É bom lembrar que o indivíduo tinha de equilibrar-se, avançar ao longo do estribo e ao mesmo tempo cobrar e efetuar o troco. Para guardar dinheiro, levava uma bolsa de couro pendurada ao pescoço. Mesmo sendo extremamente honestos, não ficavam livres das brincadeiras do povo, que inventou a seguinte frase: Tlim, tlim, dois pra Laite (Light) e um pra mim!. A frase era uma re-ferência ao ato de cobrar o passageiro. Efetuada a cobrança, o cobrador acionava uma alça conectada a uma haste longa, que por sua vez fazia girar um mecanismo.

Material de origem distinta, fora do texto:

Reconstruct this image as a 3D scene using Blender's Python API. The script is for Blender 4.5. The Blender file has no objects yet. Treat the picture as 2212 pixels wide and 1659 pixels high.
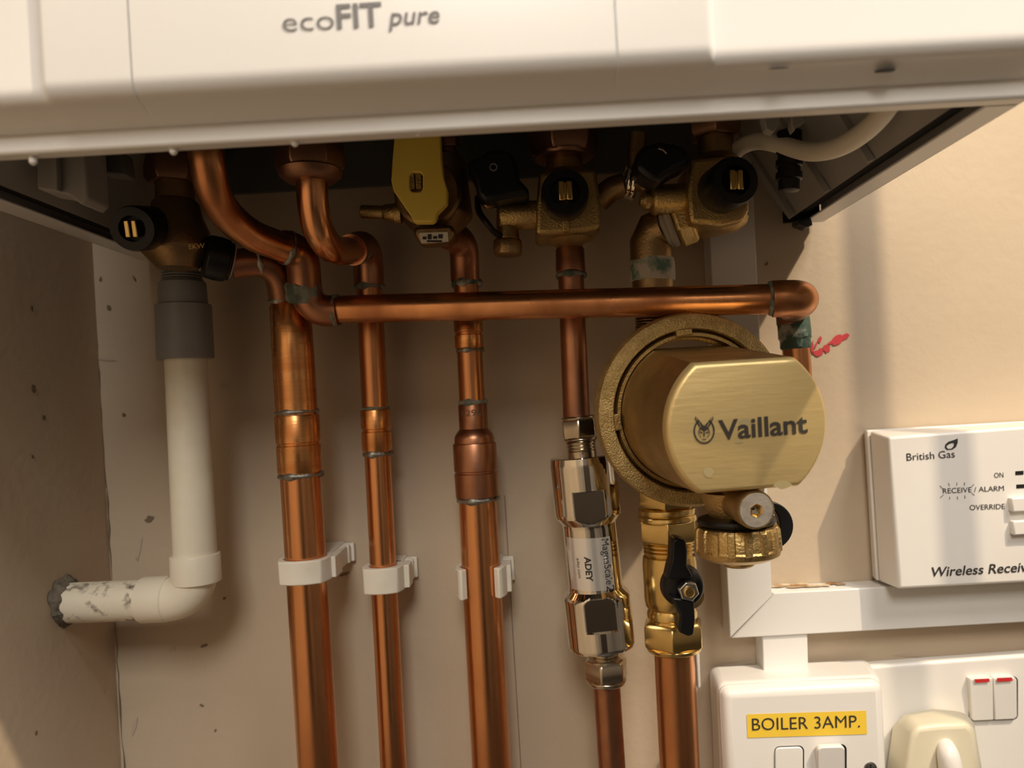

Este era uma espécie de conta giros, cuja função era a de ir somando os valores cobrados. A haste ficava na parte superior do teto do bonde, em cima e próxima dos balaústres e suas alças ficavam ligeiramente para fora. Quando a alça era acionada fazia tocar uma campainha na parte dianteira do bonde: tlim, tlim. Uma corda, instalada paralelamente a haste citada, tinha a função de acionar uma outra campainha para avisar o motorneiro que alguma pessoa pretendia descer.
A extinção das linhas de bondes em 1961 marcou o final de uma época provinciana, em que predominavam o romantismo e ingenuidade. Por incrível coincidência, também pela mesma época estavam em extinção a honestidade, o cavalheirismo, o respeito para com o próximo, a ética, a religiosidade e outras tantas virtudes, tão raras nos dias atuais.
A morosidade dos bondes era uma espécie de anteparo à turbulência e voracidade dos tempos que estavam por vir. Com sua extinção, não só o fluxo de trânsito foi liberado, mas, para azar de todos, outros fluxos passaram a encontrar livre vazão, estes não tão bons e necessários como aquele.
Finalmente, no ano de 1981, a linha Leste-Oeste do Metrô chegou ao Tatuapé. O bairro era beneficiado com duas estações: a Estação Tatuapé e a Estação Carrão. Já, anos antes, havia sido construída a Avenida Alcântara Machado (Radial Leste), que dava vazão a incalculável número de carros particulares e de linhas de ônibus.
A enorme população da Zona Leste já podia beneficiar-se com uma das modalidades de transporte mais modernas do mundo. Fechava-se temporariamente o ciclo de desenvolvimento dos sistemas de transportes do bairro. O Tatuapé passara pelas carroças tracionados por animais, pelas charretes, pelos trens, pelos bondes e pelas barcaças do Tietê.